:: Material provided
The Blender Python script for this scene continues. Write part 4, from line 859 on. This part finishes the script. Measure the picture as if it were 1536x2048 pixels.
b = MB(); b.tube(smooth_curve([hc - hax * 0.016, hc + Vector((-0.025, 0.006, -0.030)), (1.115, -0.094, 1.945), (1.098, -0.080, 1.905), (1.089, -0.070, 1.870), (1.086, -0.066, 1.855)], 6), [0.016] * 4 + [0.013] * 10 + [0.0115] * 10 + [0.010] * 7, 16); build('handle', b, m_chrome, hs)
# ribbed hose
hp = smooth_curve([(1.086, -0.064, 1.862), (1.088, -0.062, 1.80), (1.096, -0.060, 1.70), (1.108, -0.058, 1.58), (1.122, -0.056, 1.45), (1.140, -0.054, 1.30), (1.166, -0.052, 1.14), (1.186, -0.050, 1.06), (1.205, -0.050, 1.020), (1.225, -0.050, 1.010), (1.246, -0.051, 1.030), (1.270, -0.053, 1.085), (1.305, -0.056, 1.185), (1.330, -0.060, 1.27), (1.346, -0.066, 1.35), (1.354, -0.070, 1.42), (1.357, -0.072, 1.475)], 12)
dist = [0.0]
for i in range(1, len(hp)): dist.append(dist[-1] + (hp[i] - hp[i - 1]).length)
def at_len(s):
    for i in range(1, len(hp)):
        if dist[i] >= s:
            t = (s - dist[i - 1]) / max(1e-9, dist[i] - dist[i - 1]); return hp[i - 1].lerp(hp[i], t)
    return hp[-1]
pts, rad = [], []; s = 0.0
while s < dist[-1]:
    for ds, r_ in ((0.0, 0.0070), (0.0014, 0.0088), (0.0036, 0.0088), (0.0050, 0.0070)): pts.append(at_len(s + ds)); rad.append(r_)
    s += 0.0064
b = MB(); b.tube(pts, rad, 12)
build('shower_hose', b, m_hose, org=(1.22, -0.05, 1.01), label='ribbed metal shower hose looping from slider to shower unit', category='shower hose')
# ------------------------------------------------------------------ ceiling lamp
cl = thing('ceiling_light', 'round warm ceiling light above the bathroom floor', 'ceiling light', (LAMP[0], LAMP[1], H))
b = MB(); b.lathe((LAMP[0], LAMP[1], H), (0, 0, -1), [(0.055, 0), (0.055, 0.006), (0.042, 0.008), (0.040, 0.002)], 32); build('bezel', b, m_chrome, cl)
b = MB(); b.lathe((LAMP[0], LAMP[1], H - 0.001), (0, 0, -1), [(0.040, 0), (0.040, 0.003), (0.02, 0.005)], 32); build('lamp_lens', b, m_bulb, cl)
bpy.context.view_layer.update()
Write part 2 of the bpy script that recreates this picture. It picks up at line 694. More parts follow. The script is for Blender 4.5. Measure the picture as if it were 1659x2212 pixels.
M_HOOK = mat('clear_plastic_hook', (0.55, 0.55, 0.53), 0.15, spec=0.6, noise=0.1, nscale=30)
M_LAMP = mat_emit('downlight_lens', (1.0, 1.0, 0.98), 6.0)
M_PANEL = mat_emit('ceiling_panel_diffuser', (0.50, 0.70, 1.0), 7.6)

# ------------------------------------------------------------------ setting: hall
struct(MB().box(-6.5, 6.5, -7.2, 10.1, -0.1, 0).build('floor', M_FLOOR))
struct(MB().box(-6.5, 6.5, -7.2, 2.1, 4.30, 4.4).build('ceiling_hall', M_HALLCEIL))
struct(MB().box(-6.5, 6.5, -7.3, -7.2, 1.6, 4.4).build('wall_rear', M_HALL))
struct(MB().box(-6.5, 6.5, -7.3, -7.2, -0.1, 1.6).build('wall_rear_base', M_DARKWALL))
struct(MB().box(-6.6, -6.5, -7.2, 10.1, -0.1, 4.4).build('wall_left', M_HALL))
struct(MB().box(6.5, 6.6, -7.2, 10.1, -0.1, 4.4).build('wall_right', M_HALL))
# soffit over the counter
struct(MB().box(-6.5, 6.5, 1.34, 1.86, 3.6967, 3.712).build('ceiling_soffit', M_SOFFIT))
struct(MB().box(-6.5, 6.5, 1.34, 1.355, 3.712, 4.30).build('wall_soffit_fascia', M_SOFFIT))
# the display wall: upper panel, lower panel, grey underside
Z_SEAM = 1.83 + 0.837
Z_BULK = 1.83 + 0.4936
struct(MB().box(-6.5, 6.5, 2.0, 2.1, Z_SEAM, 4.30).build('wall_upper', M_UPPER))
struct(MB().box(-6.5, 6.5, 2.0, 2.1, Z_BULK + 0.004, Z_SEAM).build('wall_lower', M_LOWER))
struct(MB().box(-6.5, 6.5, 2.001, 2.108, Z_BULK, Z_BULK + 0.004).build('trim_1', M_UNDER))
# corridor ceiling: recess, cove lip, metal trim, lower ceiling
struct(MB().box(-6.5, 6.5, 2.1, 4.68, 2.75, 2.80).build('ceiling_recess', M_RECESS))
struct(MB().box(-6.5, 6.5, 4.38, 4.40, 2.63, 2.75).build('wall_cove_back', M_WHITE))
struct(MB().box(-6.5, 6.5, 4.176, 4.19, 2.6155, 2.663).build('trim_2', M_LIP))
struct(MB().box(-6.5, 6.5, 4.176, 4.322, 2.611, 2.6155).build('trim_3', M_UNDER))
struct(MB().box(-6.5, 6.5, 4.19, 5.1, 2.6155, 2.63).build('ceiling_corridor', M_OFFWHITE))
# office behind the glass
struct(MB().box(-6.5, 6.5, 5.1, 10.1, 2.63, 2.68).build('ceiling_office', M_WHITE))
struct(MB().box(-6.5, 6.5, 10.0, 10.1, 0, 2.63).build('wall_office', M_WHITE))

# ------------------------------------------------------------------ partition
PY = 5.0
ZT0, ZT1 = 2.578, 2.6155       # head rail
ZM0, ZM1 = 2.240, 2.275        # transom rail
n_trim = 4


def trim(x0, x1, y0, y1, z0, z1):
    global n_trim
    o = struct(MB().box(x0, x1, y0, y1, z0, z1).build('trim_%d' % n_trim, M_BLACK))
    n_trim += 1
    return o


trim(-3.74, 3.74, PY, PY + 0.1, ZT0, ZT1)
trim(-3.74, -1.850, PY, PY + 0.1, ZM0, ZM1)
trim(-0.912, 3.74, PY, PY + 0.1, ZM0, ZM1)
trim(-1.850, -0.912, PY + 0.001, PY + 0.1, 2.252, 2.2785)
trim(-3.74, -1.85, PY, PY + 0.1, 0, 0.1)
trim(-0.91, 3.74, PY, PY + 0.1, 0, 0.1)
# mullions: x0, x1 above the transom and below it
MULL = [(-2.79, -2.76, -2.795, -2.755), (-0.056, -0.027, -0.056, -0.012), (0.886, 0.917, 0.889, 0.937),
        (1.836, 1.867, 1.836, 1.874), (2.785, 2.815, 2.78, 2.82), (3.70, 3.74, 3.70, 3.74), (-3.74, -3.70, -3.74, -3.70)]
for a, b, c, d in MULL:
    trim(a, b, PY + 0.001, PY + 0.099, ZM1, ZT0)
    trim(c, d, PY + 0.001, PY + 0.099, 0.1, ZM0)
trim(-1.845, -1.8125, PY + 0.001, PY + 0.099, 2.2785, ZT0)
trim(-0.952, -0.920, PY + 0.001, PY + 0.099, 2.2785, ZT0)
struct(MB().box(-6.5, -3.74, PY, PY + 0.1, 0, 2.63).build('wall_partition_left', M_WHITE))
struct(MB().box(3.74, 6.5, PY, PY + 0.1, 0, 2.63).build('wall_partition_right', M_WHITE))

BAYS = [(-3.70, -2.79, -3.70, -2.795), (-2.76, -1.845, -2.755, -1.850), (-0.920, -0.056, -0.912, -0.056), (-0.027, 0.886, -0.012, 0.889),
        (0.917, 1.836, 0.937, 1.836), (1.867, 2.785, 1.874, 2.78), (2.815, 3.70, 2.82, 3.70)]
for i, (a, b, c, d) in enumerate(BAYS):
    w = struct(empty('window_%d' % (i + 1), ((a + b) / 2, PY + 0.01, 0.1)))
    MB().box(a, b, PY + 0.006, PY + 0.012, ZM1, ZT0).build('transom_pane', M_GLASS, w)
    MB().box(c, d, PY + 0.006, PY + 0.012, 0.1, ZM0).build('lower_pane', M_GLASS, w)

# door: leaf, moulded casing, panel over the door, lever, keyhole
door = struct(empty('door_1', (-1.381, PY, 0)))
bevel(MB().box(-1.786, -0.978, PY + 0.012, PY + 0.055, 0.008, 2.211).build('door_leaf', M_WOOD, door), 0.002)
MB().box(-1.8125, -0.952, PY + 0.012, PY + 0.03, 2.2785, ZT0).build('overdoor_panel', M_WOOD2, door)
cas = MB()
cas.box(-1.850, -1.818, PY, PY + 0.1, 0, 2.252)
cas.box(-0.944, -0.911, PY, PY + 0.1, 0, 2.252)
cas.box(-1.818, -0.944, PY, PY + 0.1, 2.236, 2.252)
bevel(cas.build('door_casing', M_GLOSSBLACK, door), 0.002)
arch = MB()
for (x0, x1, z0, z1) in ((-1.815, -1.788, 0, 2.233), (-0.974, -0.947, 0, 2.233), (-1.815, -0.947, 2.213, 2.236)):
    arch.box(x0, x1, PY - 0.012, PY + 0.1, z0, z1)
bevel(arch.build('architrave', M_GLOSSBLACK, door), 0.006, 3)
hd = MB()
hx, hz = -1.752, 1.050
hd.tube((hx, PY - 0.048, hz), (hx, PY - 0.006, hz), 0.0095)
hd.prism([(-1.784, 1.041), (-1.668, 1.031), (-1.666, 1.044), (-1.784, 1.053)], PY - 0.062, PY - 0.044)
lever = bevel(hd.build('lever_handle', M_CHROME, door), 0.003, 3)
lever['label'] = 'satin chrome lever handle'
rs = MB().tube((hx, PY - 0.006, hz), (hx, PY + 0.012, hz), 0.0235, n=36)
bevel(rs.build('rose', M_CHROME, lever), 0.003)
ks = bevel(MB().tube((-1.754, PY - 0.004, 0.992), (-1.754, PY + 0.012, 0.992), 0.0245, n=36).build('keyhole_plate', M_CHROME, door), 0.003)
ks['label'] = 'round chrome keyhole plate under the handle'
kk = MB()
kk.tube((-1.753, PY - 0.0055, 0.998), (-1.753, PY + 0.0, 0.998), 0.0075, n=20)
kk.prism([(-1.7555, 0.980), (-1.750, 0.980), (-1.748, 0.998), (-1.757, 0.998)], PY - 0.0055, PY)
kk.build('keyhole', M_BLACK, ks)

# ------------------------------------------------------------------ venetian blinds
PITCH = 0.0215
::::
- What you need to do: Write out, exactly as they stand, the lines from the one containing "Write part 2" through the one containing "0.70, 1.0), 7.6)", both ends included.

- Answer to the task:
Write part 2 of the bpy script that recreates this picture. It picks up at line 694. More parts follow. The script is for Blender 4.5. Measure the picture as if it were 1659x2212 pixels.
M_HOOK = mat('clear_plastic_hook', (0.55, 0.55, 0.53), 0.15, spec=0.6, noise=0.1, nscale=30)
M_LAMP = mat_emit('downlight_lens', (1.0, 1.0, 0.98), 6.0)
M_PANEL = mat_emit('ceiling_panel_diffuser', (0.50, 0.70, 1.0), 7.6)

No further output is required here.